But the Post reported that the stone was laid flat, not turned over, and that didn't happen until years after the Perry family began using the camp. The word was thus face up, still very visible and unpainted for years, the Post said, and even recent attempts to paint over it appeared half-hearted and the letters still were visible.

Frankly I don't give a damn about the Post version versus the Perry version versus the Limbaugh version. Even if the Post did use unnamed sources which is not uncommon for investigative stories, they all said the same thing. (When I was an investigative reporter and editor I was required to have at least three sources who could independently attest to the same information, and they had to be known to me and available to my editor if we were challenged.)

The Perry family's camp was named N*****head, as is the area where it is located and no real effort was made to hide that fact until Perry began to rise in political prominence. My issue here is why was the stone just laid down and/or painted over?

Why wasn't it broken up and trucked out of the area decades ago? Why is it still there? As a reminder of .... what?

Perry can talk himself blue in the face over this but he has a bad public relations problem and the longer it goes on the worse it gets. Yes I know that the entire liberal establishment allowed Barack Hussein Obama to get away with racial and religious slurs throughout his campaign, and that his former minister is a rabid anti-white, anti-Christian firebrand who enriched himself over his racial hatred.

But the liberal establishment has been getting away with this for decades and everyone knows it, even the liberals. Limbaugh also jumped on the bash-Herman-Cain- bandwagon Monday - Cain being the black GOP businessman who overtook Perry and Massachusetts Gov. Mitt Romney in the recent straw poll of Florida GOP delegates and leaped upward in national polls to the top three candidates.
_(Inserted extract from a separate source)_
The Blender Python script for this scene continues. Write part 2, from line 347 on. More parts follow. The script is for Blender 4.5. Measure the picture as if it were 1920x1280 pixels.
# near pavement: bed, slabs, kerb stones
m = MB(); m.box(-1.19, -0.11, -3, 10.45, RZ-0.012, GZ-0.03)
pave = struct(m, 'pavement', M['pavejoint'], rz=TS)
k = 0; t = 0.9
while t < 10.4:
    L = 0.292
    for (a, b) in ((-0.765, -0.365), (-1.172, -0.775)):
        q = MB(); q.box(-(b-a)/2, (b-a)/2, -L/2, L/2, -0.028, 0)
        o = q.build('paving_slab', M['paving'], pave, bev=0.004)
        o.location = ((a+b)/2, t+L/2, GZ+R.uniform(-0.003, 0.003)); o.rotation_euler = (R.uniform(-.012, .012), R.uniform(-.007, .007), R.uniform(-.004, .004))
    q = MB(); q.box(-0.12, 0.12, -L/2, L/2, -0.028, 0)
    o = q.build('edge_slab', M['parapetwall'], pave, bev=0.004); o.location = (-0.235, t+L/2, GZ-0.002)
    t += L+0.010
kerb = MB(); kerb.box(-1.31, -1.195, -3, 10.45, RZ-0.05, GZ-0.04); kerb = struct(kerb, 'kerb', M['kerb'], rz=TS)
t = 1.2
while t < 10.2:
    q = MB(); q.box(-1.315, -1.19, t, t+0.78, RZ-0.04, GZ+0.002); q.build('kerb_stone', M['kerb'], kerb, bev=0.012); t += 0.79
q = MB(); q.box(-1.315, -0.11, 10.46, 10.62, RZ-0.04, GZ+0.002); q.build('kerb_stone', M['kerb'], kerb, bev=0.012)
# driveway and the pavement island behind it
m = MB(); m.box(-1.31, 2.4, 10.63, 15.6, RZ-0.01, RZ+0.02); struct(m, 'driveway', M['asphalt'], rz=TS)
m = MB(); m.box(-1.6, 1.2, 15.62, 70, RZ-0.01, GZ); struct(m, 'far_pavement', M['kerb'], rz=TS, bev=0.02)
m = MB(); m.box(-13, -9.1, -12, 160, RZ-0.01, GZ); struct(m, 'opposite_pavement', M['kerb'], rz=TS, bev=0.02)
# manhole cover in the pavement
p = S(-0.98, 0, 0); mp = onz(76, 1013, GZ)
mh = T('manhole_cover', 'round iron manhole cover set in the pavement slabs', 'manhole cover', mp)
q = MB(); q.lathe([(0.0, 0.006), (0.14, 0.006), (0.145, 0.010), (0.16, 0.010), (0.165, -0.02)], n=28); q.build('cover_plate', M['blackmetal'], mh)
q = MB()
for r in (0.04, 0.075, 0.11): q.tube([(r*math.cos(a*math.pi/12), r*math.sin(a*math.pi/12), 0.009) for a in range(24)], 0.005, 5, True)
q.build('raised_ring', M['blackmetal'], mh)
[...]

Cain was asked about the Perry family slur on FOX News Sunday and responded that it was insensitive. Limbaugh had himself in a fit over that Monday but frankly, what was Cain supposed to say? Do you think for an instant that if Perry or Romney or any of the other GOP presidential aspirants had information that Cain had used a racist slur that they wouldn't use it to derail his campaign?

Seriously, if you think this is about Cain, you may be right but for the wrong reasons. Cain's response to the Perry debacle was measured and reasonable, regardless of what Limbaugh thinks.

Voters have a right to know as much as possible about the people who want to lead - or in Obama's case, dictate to - this country. If it is revealed that a formerly pretty candidate turns out to have had a major makeover that didn't take, well it's a lot better to find out now than after he is elected.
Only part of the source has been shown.